The rest of the movie follows an investigation by police into Samuel’s death, which they believe to have been the result of foul play. After becoming the prime suspect in her husband’s murder, Sandra reaches out to her lawyer friend, Vincent, played by the tousle-haired Swann Arlaud, to defend her in court. Triet builds Anatomy of a Fall out of a singular question: Did she do it?

While that question looms on the utmost facade of Triet’s movie, what the French filmmaker and co-writer, Arthur Harari, want to examine goes beyond initial preconceptions of what a murder mysteries usually are. Triet’s film serves as a dissection of a relationship, one that began as a hot-blooded and passionate romance between two young creatives that has soured to resentments and tragedy. Or was that truly what Sandra and Samuel’s was? That’s for the audience to decide, at least. 

We are asked to discern whether Samuel’s death was a murder by a frustrated and cold woman, fed up with her husband’s blame for his struggling writing career, or a suicide by an unstable man who felt hopeless, trapped in a relationship with a woman whom he thinks blames him for their son’s accident in his youth. We explore how both people dealt with the pain of almost losing their child, while Samuel became depressive and retreating inwards, it is revealed that Sandra began stepping out in their relationship. In fact, Sandra’s grieving process involves her exploring her sexuality with another woman, a fact that the prosecution uses to muddy the waters of the trial and tries to use as evidence of Sandra’s disdain for her husband. 

Anatomy of a Fall is unique in its use of language. Although it is a French production (there was some controversy over France’s Oscar committee selecting a different film for submission to the 96th Academy Awards), a good two-thirds of the movie is actually in English. Sandra, herself a German immigrant, is not fully fluent in French, further complicating the trial.
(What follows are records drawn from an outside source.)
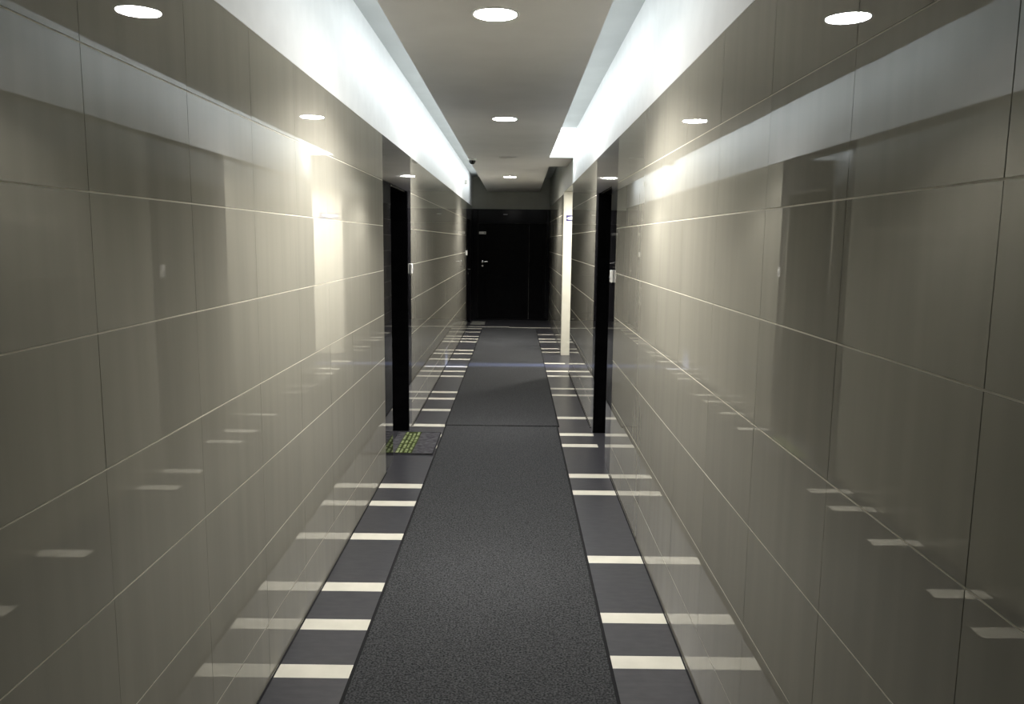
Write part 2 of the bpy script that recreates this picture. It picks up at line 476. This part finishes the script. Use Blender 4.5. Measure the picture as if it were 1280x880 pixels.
dm = thing('doormat', 'dark grey doormat with pale green pads in front of the left black door', 'doormat', W(-0.465, 3.82, -1))
hx, hy = 0.0885 * S, 0.212 * S
bm = bmesh.new()
box(bm, (-hx - 0.075, -hy, 0.0005), (hx, hy, 0.010), 0, 0.003)
obj('mat_base', bm, 'mat', dm)
bm = bmesh.new()
box(bm, (hx - 0.009, -hy + 0.006, 0.008), (hx - 0.002, hy - 0.006, 0.0118), 0, 0.001)
box(bm, (-hx - 0.070, -hy + 0.001, 0.008), (hx - 0.009, -hy + 0.010, 0.0118), 0, 0.001)
box(bm, (-hx - 0.070, hy - 0.010, 0.008), (hx - 0.009, hy - 0.001, 0.0118), 0, 0.001)
obj('border', bm, 'binding', dm)
gx0, gx1 = -hx - 0.010, -hx + 0.122
bm = bmesh.new()
box(bm, (gx0, -hy + 0.010, 0.009), (gx1, hy - 0.012, 0.0112))
obj('green_panel', bm, 'olive', dm)['label'] = 'olive green side of the mat'
bm = bmesh.new()
for c in range(4):
    x = gx0 + 0.006 + c * 0.0325
    y = -hy + 0.016
    k = 0
    while y < hy - 0.05:
        ln = random.choice((0.06, 0.085, 0.11, 0.13)); ln = min(ln, hy - 0.018 - y)
        sh = (c % 2) * 0.004
        jx = random.uniform(0, 0.005); box(bm, (x + jx, y, 0.0105), (x + jx + random.uniform(0.015, 0.020), y + ln, 0.0150), 0, 0.003)
        y += ln + random.uniform(0.018, 0.035); k += 1
obj('green_pads', bm, 'green', dm)['label'] = 'rows of pale green pads'
for c in range(7):                                 # raised wavy ribs on the grey side
    yb = -hy + 0.05 + c * 0.09
    bm = bmesh.new()
    rows = []
    for k in range(13):
        x = gx1 + 0.014 + k * 0.0098; y = yb + 0.012 * math.sin(k * 0.75 + c)
        rows.append([bm.verts.new((x, y + dy, z)) for dy, z in ((0, 0.0095), (0.004, 0.0128), (0.011, 0.0128), (0.015, 0.0095))])
    for A, B in zip(rows, rows[1:]):
        for i in range(3): bm.faces.new((A[i], A[i + 1], B[i + 1], B[i]))
    obj('raised_rib', bm, 'mat', dm)

m2 = thing('doormat', 'small pale grey doormat in the far left corner by the end doors', 'doormat', W(-0.45, 9.62, -1))
bm = bmesh.new()
box(bm, (-0.085 * S, -0.19 * S, 0.0005), (0.085 * S, 0.19 * S, 0.009), 0, 0.003)
obj('mat_base', bm, 'dull', m2)
bm = bmesh.new()
for k in range(8): box(bm, (-0.12, -0.26 + k * 0.07, 0.008), (0.12, -0.235 + k * 0.07, 0.0105), 0, 0.001)
obj('ribs', bm, 'dull', m2)

# ---- lights ----------------------------------------------------------------
def area(name, loc, size, size_y, power, col, direction, spread=180):
    l = bpy.data.lights.new(name, 'AREA'); l.shape = 'RECTANGLE'; l.size = size; l.size_y = size_y
    l.energy = power; l.color = col; l.spread = math.radians(spread)
    o = bpy.data.objects.new(name, l); COL.objects.link(o); o.location = loc
    o.rotation_euler = Vector(direction).to_track_quat('-Z', 'Y').to_euler()
    return o
COOL = (0.91, 0.98, 1.0)
def cove(name, X, y0, y1, d, per_m):
    L_ = (y1 - y0) * S
    o = area(name, W(X, (y0 + y1) / 2, P + PT + 0.022), 0.03, L_, per_m * L_, COOL, (d, 0, -0.35))
    # long side along the corridor
    z = -Vector((d, 0, -0.35)).normalized(); y = Vector((0, 1, 0)); x = y.cross(z)
    o.rotation_euler = Matrix((x, y, z)).transposed().to_euler()
for name, X, d, y_end in (('cove_lamp_left', PL + 0.012, -1, 9.5), ('cove_lamp_right', PR - 0.012, 1, 5.9)):
    for a, b, pm in ((-0.4, 0.9, 0.3), (0.9, 1.8, 0.7), (1.8, 2.6, 1.7), (2.6, 3.6, 2.6), (3.6, y_end, 3.1)):
        cove(name, X, a, b, d, pm)
area('cove_end_fill', W(0.33, 5.70, P + PT + 0.03), 0.04, 0.2, 6.0, COOL, (0, 1, -0.05))  # extra light added to brighten the end face of the right cove
l = bpy.data.lights.new('passage_lamp', 'AREA'); l.shape = 'DISK'; l.size = 0.18; l.energy = 80; l.color = (1, 0.96, 0.88)
o = bpy.data.objects.new('passage_lamp', l); COL.objects.link(o); o.location = W(0.82, 6.45, T - 0.004)
l = bpy.data.lights.new('slit_band_light', 'SPOT'); l.energy = 4500; l.spot_size = math.radians(50); l.shadow_soft_size = 0.012; l.color = (0.45, 0.55, 1.0)  # unseen spot added behind the slit to throw the bluish floor band
o = bpy.data.objects.new('slit_band_light', l); COL.objects.link(o); o.location = W(2.25, 6.345, 0.1)
o.rotation_euler = (W(0.0, 6.38, -1.0) - o.location).to_track_quat('-Z', 'Y').to_euler()

w = bpy.data.worlds.new('World'); SC.world = w; w.use_nodes = True
w.node_tree.nodes['Background'].inputs['Color'].default_value = (0.02, 0.02, 0.02, 1)
w.node_tree.nodes['Background'].inputs['Strength'].default_value = 0.2

for y, watts in ((2.262, 380), (4.125, 300), (7.775, 460)):                  # the beams of the three lit downlights
    l = bpy.data.lights.new('downlight_beam', 'SPOT'); l.energy = watts; l.spot_size = math.radians(140); l.spot_blend = 0.6
    l.shadow_soft_size = 0.06; l.color = (1.0, 0.97, 0.925)
    o = bpy.data.objects.new('downlight_beam', l); COL.objects.link(o); o.location = W(-0.0625, y, P) - Vector((0, 0, 0.012))

# ---- camera ----------------------------------------------------------------
pitch, yaw, roll = 0.1395, 0.0031, 0.0108
fwd = Vector((-math.sin(yaw) * math.cos(pitch), math.cos(yaw) * math.cos(pitch), -math.sin(pitch)))
right = Vector((math.cos(yaw), math.sin(yaw), 0)); up = right.cross(fwd)
R = math.cos(roll) * right + math.sin(roll) * up
U = -math.sin(roll) * right + math.cos(roll) * up
cd = bpy.data.cameras.new('camera'); cam = bpy.data.objects.new('camera', cd); COL.objects.link(cam)
cd.sensor_fit = 'HORIZONTAL'; cd.sensor_width = 36; cd.lens = F_PX / 1280 * 36; cd.clip_start = 0.02
cam.matrix_world = Matrix(((R.x, U.x, -fwd.x, 0), (R.y, U.y, -fwd.y, 0), (R.z, U.z, -fwd.z, 0), (0, 0, 0, 1)))
cam.location = (0, 0, S)
SC.camera = cam

SC.view_settings.view_transform = 'Standard'
SC.view_settings.look = 'None'
SC.view_settings.exposure = 0.0
SC.view_settings.gamma = 1.0
SC.view_settings.use_curve_mapping = False
SC.cycles.use_denoising = True
SC.cycles.max_bounces = 10
SC.cycles.diffuse_bounces = 6
SC.cycles.glossy_bounces = 6
SC.cycles.caustics_reflective = False
SC.cycles.sample_clamp_indirect = 6
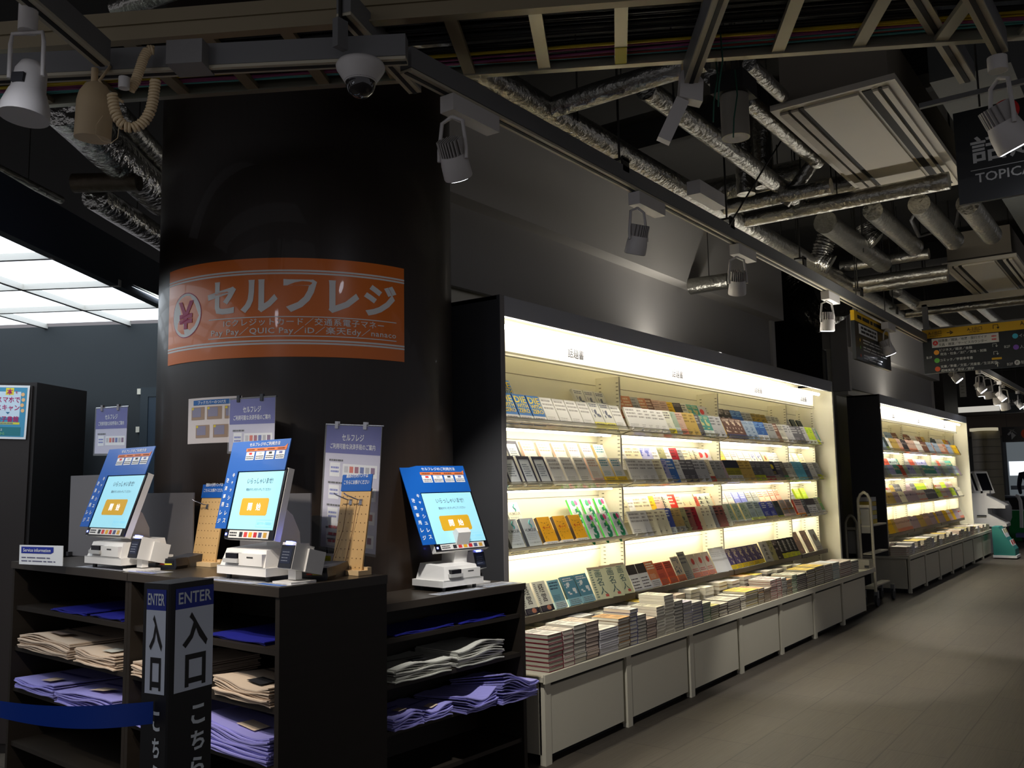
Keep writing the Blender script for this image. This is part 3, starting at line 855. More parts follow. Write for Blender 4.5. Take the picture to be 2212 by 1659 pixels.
# ================================================================== FLAT STACKS ON THE TRAY
def base_y(px): return 1453-0.3386*(px-1182)
STK = [  # px of left and right edge along the tray front, photo y of the top front edge, how many books, style
 (1187, 1219, 1368, 8, 'rh'), (1220, 1242, 1360, 8, 'rw'), (1243, 1269, 1348, 8, 'wt'), (1270, 1296, 1341, 9, 'pk'), (1298, 1337, 1356, 11, 'mg'),
 (1338, 1363, 1333, 9, 'or'), (1364, 1378, 1315, 9, 'nv'), (1380, 1399, 1327, 8, 'bk'), (1400, 1420, 1335, 7, 'pk'), (1421, 1438, 1309, 10, 'iv'), (1439, 1459, 1284, 12, 'iv'),
 (1460, 1478, 1297, 9, 'bk'), (1479, 1497, 1299, 9, 'lv'), (1498, 1519, 1299, 8, 'nv'), (1520, 1537, 1301, 7, 'gn'), (1538, 1555, 1307, 6, 'yb'), (1556, 1574, 1303, 4, 'dk'), (1575, 1601, 1294, 5, 'dk'),
 (1602, 1612, 1286, 7, 'iv'), (1613, 1639, 1275, 7, 'yl'), (1640, 1652, 1270, 7, 'or'), (1653, 1666, 1270, 8, 'br'), (1667, 1680, 1252, 9, 'rd'), (1681, 1690, 1248, 8, 'rd'), (1691, 1701, 1248, 9, 'wt'),
 (1702, 1712, 1251, 9, 'or'), (1713, 1723, 1241, 9, 'gn'), (1724, 1744, 1239, 9, 'dk'), (1745, 1763, 1229, 9, 'yl'), (1764, 1782, 1222, 9, 'yl'), (1783, 1800, 1218, 9, 'br'), (1801, 1815, 1214, 9, 'lb'), (1817, 1840, 1212, 8, 'rd'), (1841, 1856, 1210, 7, 'wt')]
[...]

The language barrier in the film adds to the sense of suspicion that looms over the film’s second act.

Hüller and Arlaud’s performances are captivating, enveloping their characters in layers of intrigue, concealing their intentions. Machado-Graner, in spite of his age, holds his own against these seasoned actors of European cinema and Saadia Bentaieb is joy to watch as co-counsel. 

Although Anatomy of a Fall does suffer from some unorthodox editing choices that doesn’t really add to narrative and comes off as jarring to the film’s overall tone. The intricacies of the plot and stellar performances by far outweigh the negatives of the movie.

While Triet does ask the audience to determine Sandra’s culpability in her husband’s death, the conceit of the film centers on the nature of truth itself. It is true that Sandra’s relationship was strained, but does that mean she killed her husband? It is true that Samuel struggled with depression, but does that mean he chose to end his life? The story is purposefully ambiguous and obscure to make the audience question how we construct what is true.